Officials of agriculture department said in the last six years over 20 percent of the agricultural land has been converted for commercial and residential purposes. 
From the 1.6 lakh hectares of land under paddy cultivation, it has now shrunk to 1.4 lakh hectares across Kashmir while the land under wheat cultivation has declined to 82000 hectares from nearly 1 lakh hectares six years back, official records reveal.
The previous NC-Congress coalition government had brought the bill, Jammu and Kashmir Prohibition on Conversion of Agricultural land into non-Agricultural purposes in 2011, but after the concern raised by the members in the state legislature it was referred to the Joint Select Committee. The bill has lapsed now due to the dissolution of the previous House.
However, State’s Law Minister, Syed Bashart Bukhari said: “We plan to bring in stringent legal measures to prohibit the conversions.”
A senior government official said under the Jammu and Kashmir Land Revenue Act, the conversion of agricultural land into commercial and residential purposes is being prohibited. “The Act provides that government will have to demolish the property and restore the original status of the land. We have already demolished many of the structures in Srinagar, but the conversions have been rampant,” he added.
However, it is not only the public which has converted the agriculture land into the commercial purposes, but the government has itself resorted to ‘illegality’. 

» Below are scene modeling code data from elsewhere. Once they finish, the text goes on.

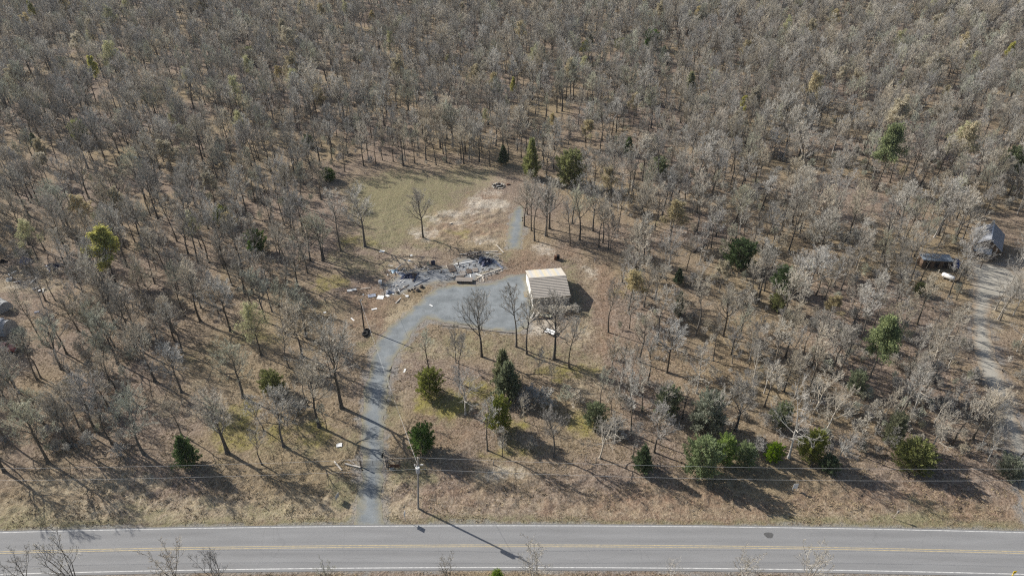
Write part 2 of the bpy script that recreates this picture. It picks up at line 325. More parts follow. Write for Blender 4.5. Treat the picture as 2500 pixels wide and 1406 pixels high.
# ground shader
def ground_material():
    m = bpy.data.materials.new('leaf_litter_ground'); m.use_nodes = True; nt = m.node_tree; L = nt.links.new
    b = nt.nodes['Principled BSDF']; b.inputs['Roughness'].default_value = 0.95; b.inputs['Specular IOR Level'].default_value = 0.1
    tc = nt.nodes.new('ShaderNodeTexCoord')
    def noise(s, det=6, rough=0.65, dist=0.0):
        n = nt.nodes.new('ShaderNodeTexNoise'); n.inputs['Scale'].default_value = s; n.inputs['Detail'].default_value = det
        n.inputs['Roughness'].default_value = rough; n.inputs['Distortion'].default_value = dist
        L(tc.outputs['Object'], n.inputs['Vector']); return n.outputs['Fac']
    def ramp(f, stops):
        r = nt.nodes.new('ShaderNodeValToRGB'); L(f, r.inputs[0]); e = r.color_ramp.elements
        e[0].position, e[0].color = stops[0][0], (*stops[0][1], 1); e[1].position, e[1].color = stops[-1][0], (*stops[-1][1], 1)
        for p, c in stops[1:-1]:
            q = e.new(p); q.color = (*c, 1)
        return r.outputs[0]
    def mixc(f, a, bb):
        x = nt.nodes.new('ShaderNodeMix'); x.data_type = 'RGBA'; L(f, x.inputs[0]); L(a, x.inputs[6]); L(bb, x.inputs[7]); return x.outputs[2]
    fine = noise(2.6, 8, 0.72); mid = noise(0.35, 5, 0.6); big = noise(0.035, 4, 0.55)
    litter = ramp(fine, [(0.32, (0.085, 0.058, 0.041)), (0.45, (0.196, 0.148, 0.112)), (0.56, (0.280, 0.220, 0.172)), (0.70, (0.46, 0.385, 0.31))])
    litter2 = ramp(fine, [(0.30, (0.12, 0.09, 0.05)), (0.46, (0.24, 0.185, 0.115)), (0.58, (0.315, 0.25, 0.16)), (0.75, (0.43, 0.36, 0.25))])
    big_r = ramp(big, [(0.42, (0, 0, 0)), (0.6, (1, 1, 1))])
    col = mixc(big_r, litter, litter2)
    a1 = nt.nodes.new('ShaderNodeAttribute'); a1.attribute_name = 'zone_a'
    a2 = nt.nodes.new('ShaderNodeAttribute'); a2.attribute_name = 'zone_b'
    s1 = nt.nodes.new('ShaderNodeSeparateColor'); L(a1.outputs['Color'], s1.inputs[0])
    s2 = nt.nodes.new('ShaderNodeSeparateColor'); L(a2.outputs['Color'], s2.inputs[0])
    def brk(f, s, k=0.9):
        n = noise(s, 6, 0.7); q = nt.nodes.new('ShaderNodeMath'); q.operation = 'SUBTRACT'; L(n, q.inputs[0]); q.inputs[1].default_value = 0.5
        w = nt.nodes.new('ShaderNodeMath'); w.operation = 'MULTIPLY_ADD'; L(q.outputs[0], w.inputs[0]); w.inputs[1].default_value = 3.0; L(f, w.inputs[2])
        # noise breaks up only where the zone is present
        z = nt.nodes.new('ShaderNodeMath'); z.operation = 'MULTIPLY'; z.use_clamp = True; L(w.outputs[0], z.inputs[0])
        g = nt.nodes.new('ShaderNodeMapRange'); g.inputs[1].default_value = 0.0; g.inputs[2].default_value = 0.35; L(f, g.inputs[0]); L(g.outputs[0], z.inputs[1])
        y = nt.nodes.new('ShaderNodeMath'); y.operation = 'MULTIPLY'; L(z.outputs[0], y.inputs[0]); y.inputs[1].default_value = k; return y.outputs[0]
    rustc = ramp(fine, [(0.3, (0.10, 0.062, 0.042)), (0.48, (0.225, 0.153, 0.106)), (0.7, (0.39, 0.295, 0.215))])
    strawc = ramp(fine, [(0.28, (0.20, 0.155, 0.10)), (0.48, (0.37, 0.305, 0.205)), (0.7, (0.52, 0.445, 0.325))])
    grassc = ramp(fine, [(0.28, (0.10, 0.10, 0.05)), (0.48, (0.205, 0.19, 0.105)), (0.72, (0.32, 0.29, 0.175))])
    mossc = ramp(fine, [(0.28, (0.11, 0.095, 0.03)), (0.5, (0.24, 0.21, 0.065)), (0.72, (0.34, 0.29, 0.12))])
    palec = ramp(fine, [(0.3, (0.30, 0.255, 0.20)), (0.5, (0.47, 0.42, 0.345)), (0.7, (0.62, 0.56, 0.47))])
    gravc = ramp(noise(6, 6), [(0.3, (0.20, 0.195, 0.18)), (0.7, (0.33, 0.325, 0.31))])
    col = mixc(brk(s1.outputs[2], 0.5), col, rustc)
    col = mixc(brk(s1.outputs[1], 0.45), col, strawc)
    col = mixc(brk(s1.outputs[0], 0.55, .78), col, grassc)
    col = mixc(brk(s2.outputs[2], 0.4, .95), col, mossc)
    col = mixc(brk(s2.outputs[1], 1.0, .95), col, palec)
    col = mixc(brk(s2.outputs[0], 0.8, .75), col, gravc)
    spk = noise(1.1, 9, 0.8)                   # scattered dark leaf clumps
    col = mixc(ramp(spk, [(0.36, (0.8, 0.8, 0.8)), (0.46, (0, 0, 0))]), col, ramp(fine, [(0.3, (0.07, 0.05, 0.036)), (0.7, (0.16, 0.12, 0.09))]))
    L(col, b.inputs['Base Color'])
    bp = nt.nodes.new('ShaderNodeBump'); bp.inputs['Strength'].default_value = 1.0; bp.inputs['Distance'].default_value = 0.30
    L(fine, bp.inputs['Height']); L(bp.outputs[0], b.inputs['Normal'])
    return m
M['ground'] = ground_material()
g = link('ground', np_mesh('ground', V, F, M['ground'], True, {
    'zone_a': ('FLOAT_COLOR', np.stack([grass, straw, rust, one], 1)),
    'zone_b': ('FLOAT_COLOR', np.stack([gravel, pale, moss, one], 1))}))
tag(g, 'brown leaf littered ground with grassy and straw coloured patches', kind='structure')

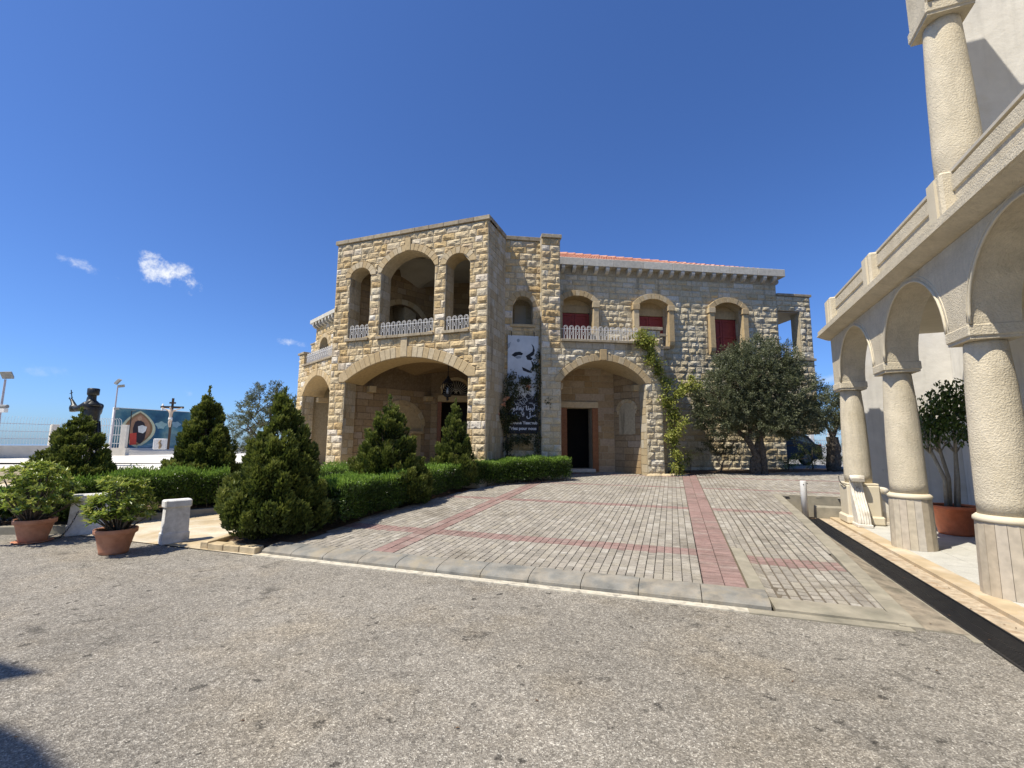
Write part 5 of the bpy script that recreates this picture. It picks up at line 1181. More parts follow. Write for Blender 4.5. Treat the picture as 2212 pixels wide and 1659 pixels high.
def creeper(name, label, paths, n, m, seed, spread, lsize, flowers=(), fr=FW, cat='climbing plant'):
    """stems along wall paths (s,d,z) with leaves spread round them"""
    global rng
    keep = rng; rng = np.random.default_rng(seed)
    p0 = fr.w(*paths[0][0][0]); t = thing(name, p0, label, cat); st_ = MB(); P, A, R = [], [], []
    tot = sum(len(p) * w for p, w, *_ in paths)
    for p, wgt, r0 in paths:
        W_ = [fr.w(*q) for q in p]; fine = [W_[i] * (1 - f) + W_[i + 1] * f + rng.normal(0, .015, 3) for i in range(len(W_) - 1) for f in np.linspace(0, 1, 5)[:-1]] + [W_[-1]]
        st_.tube(fine, list(np.linspace(r0, .006, len(fine))), 6)
        k = int(n * wgt * len(p) / tot); fi = np.array(fine); i = rng.integers(0, len(fi) - 1, k); f = rng.random(k)[:, None]
        b = fi[i] * (1 - f) + fi[i + 1] * f
        cl = rng.normal(0, 1, (len(fi), 3)) * spread * .6; b = b + cl[i] * (rng.random(k) < .8)[:, None] + rng.normal(0, spread * .45, (k, 3))
        dd = (b - fr.o) @ fr.N; lim = min(q[1] for q in p) - .03; b = b + np.outer(np.maximum(0, lim - dd), fr.N)
        P.append(b); A.append(rng.normal(0, .6, (k, 3)) + fr.N * .5 - V3(0, 0, .3)); R.append(rng.normal(.5, .2, k))
    P = np.concatenate(P); A = np.concatenate(A); k = len(P)
    leaves('foliage', P, A, unit(k) + fr.N * .8 + V3(0, 0, .5), rng.uniform(.6, 1.3, k) * lsize, rng.uniform(.6, 1.2, k) * lsize * .62, m, t, np.concatenate(R))
    st_.build('stem', m_bark, t)
    if flowers:
        mf = mat('peach_rose_petal', [(.62, .30, .16), (.7, .42, .25), (.6, .22, .16)], .6, 9, .3, translucent=.3)
        for q in flowers:
            c = fr.w(*q); k = 26; Pn = c + rng.normal(0, .018, (k, 3)); leaves('flower', Pn, unit(k) + V3(0, 0, .4), unit(k), .07, .06, mf, t)
    rng = keep; return t
creeper('climbing_vine', 'yellow-green vine climbing the arch pier up to the balcony railing',
        [([(.62, .10, -1.4 + 2.05), (.55, .10, 1.2), (.45, .08, 2.0), (.42, .06, 2.9), (.25, .08, 3.6), (-.05, .10, 4.2), (-.25, .14, 4.7), (-.42, .16, 5.15)], 1.5, .03),
         ([(.42, .1, 2.9), (.75, .15, 3.25), (1.0, .15, 3.45), (1.25, .1, 3.7)], 1.0, .012), ([(.45, .1, 1.6), (.70, .1, 2.1), (.62, .1, 2.7)], .9, .01), ([(-.25, .14, 4.7), (-.50, .14, 4.95), (-.62, .12, 5.2)], .7, .008)], 5200, L_vin, 51, .17, .085)
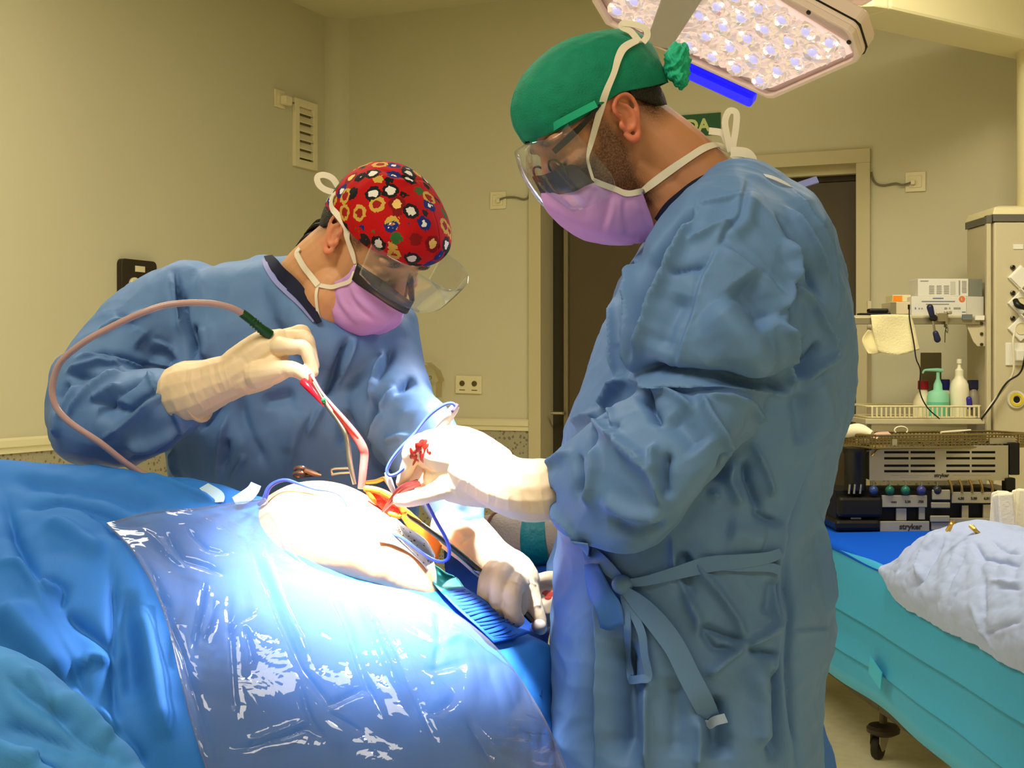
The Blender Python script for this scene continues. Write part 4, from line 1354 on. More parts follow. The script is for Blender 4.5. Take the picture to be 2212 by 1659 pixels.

Director Rakhs and Farms, A R Samoon said: “The revenue authorities have to implement the law about the conversion of the land and we have conveyed to them that it is a matter of serious concern.”
A government report prepared by the Directorate of Economics and Statistics over the conversion has noted: “The agricultural land over the years has shrunk due to construction of housing colonies, establishment of new universities and colleges and development of railway track on the land.”  
A senior government official said no action has been taken over the conversion of the agricultural land which is rampant in all major districts of Kashmir region including Anantang, Baramulla and Budgam.
Additional Deputy Commissioner, Budgam, Manzoor Ahmad Qadri said: “The matter is being monitored by the Jammu and Kashmir High Court and we are constantly updating the court about the action taken in the matter.”
A senior government official said: “The conversion of the land has taken place not only in Srinagar city, but is rampant in rural areas where the master plans have not been framed to identify the land use patterns. The government doesn’t have a policy; it expands roads and shifts people from the roadside and they have no choice but to construct houses on the land used for agricultural production.”
Officials admit that the shrinking of the agricultural land is major challenge and in Srinagar city the previous NC-Congress coalition government had proposed vertical expansion of the city so that the trend could be arrested. 
Samoon said in Kashmir due to disinclination for the vertical expansion, the stress on the agricultural land is high, which is a prime reason for its conversion for other uses.
The trend is disturbing as the state banks highly on the agricultural sector for providing employment to the people.  The agriculture and allied sectors play a prominent role for development of economy of Jammu and Kashmir and over 70 percent of the population here gets livelihood from the agriculture and allied sectors. 
“It is primarily due to the conversion of the land that we have to depend on the outside states and import food grains,” said an official. As per government records, there is a huge gap between the production of food grains and the consumption in the state and over seven lakh metric tons of food grains have to be imported every year to meet the shortage.